Fonte: Toda crônica. Apresentação e notas de Beatriz Resende; organização de Rachel Valença. Rio de Janeiro, Agir, 2004, vol. II, p.546. Publicada, originalmente, na revista Careta, de 9/04/1921 e, posteriormente, no livro Coisas do reino de Jambon. São Paulo, Brasiliense, 1956, p.86. 

Estamos chegando à época parlamentar a que se chama pomposamente de reconhecimento dos poderes que o povo, mediante eleição, delega aos seus representantes no Congresso.

Sempre foi uma época cômica, desde que leio jornais. Um milheiro de cidadãos se julga legitimamente escolhido pelos humildes eleitores deste vasto país, como diz a canção, mas não ficam nisso e apelam para os pistolões políticos.

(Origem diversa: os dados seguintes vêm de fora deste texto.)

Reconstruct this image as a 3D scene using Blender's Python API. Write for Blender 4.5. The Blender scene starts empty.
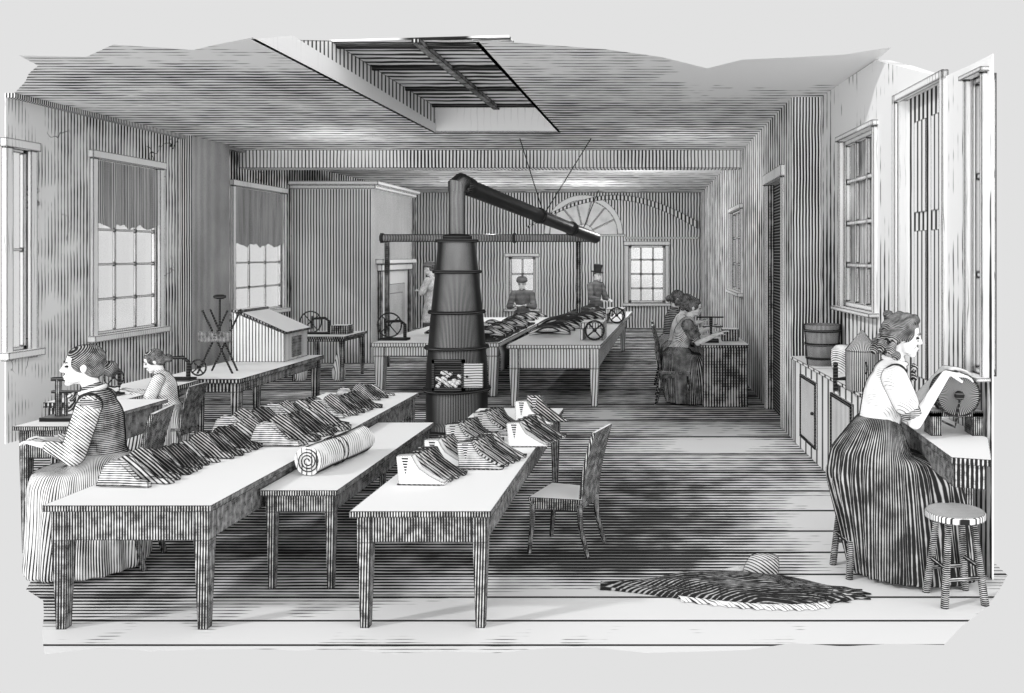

Antigamente, o maior deles era o general Pinheiro Machado. Ele fazia e desfazia deputados e senadores, mesmo contra a vontade dos presidentes da República. Houve disso bastos exemplos; e não sei por que não se lembraram de dar-lhe uma função muito republicana e democrática de nomear, por sua livre vontade, os representantes do país. Seria mais rápido e menos dispendioso, porquanto uma eleição geral custa um dinheirão aos cofres públicos. Mas, o nosso regímen é feito de ficções, e a eleição é uma delas. Agora, a história fica mais fina, porque não há um único Pinheiro Machado; há muitos.

Têm, portanto, os candidatos que se empistolarem com uma chusma deles que não se veem com bons olhos. Admiro — e é o caso — a coragem de um sujeito que pretende ser reconhecido deputado ou senador. Pedir a um é fácil; mas pedir a muitos é tarefa gigantesca.

Disse, porém, o meu amigo Costa Rego que, atualmente, o reconhecimento, em virtude de uma nova lei, é coisa séria. Não duvido dos conhecimentos do simpático jornalista, do seu saber em coisas tão sérias como são as leis. Peço, contudo, licença para discordar. E o motivo é bem simples.

Tínhamos a Constituição do império e a carne-seca custando o quilo — não sei bem — duzentos réis; temos a da república, muito nova diante da imperial, e a mesma quantidade de carne-seca custa três mil-réis e mais.

Parece um argumento de dona de casa, mas é intuitivo e fica ao alcance de todos.

De resto, as novidades só ficam melhores do que as antiguidades após ficarem velharias.

Da república, quando alguém lhe acusa os erros e as faltas, os seus defensores alegam a novidade do regímen e que precisa da experiência dos anos para mostrar as suas excelências.

O decurso dos anos é necessário para dar qualidades e primores a tudo neste mundo. É da sabedoria de todos. Por isso, julgo que a novidade da lei eleitoral só servirá para tornar mais cômico o futuro reconhecimento de poderes.

Digo isso sem nenhuma malícia, porquanto sei que Costa Rego é candidato e tenho na melhor conta os seus apreciados méritos.

Fico, portanto, muito filosoficamente, aqui do meu canto, à espera dele, do reconhecimento, para rir-me das decepções e das surpresas que ele vai determinar.

Quem viver verá e dirá se tenho ou não razão.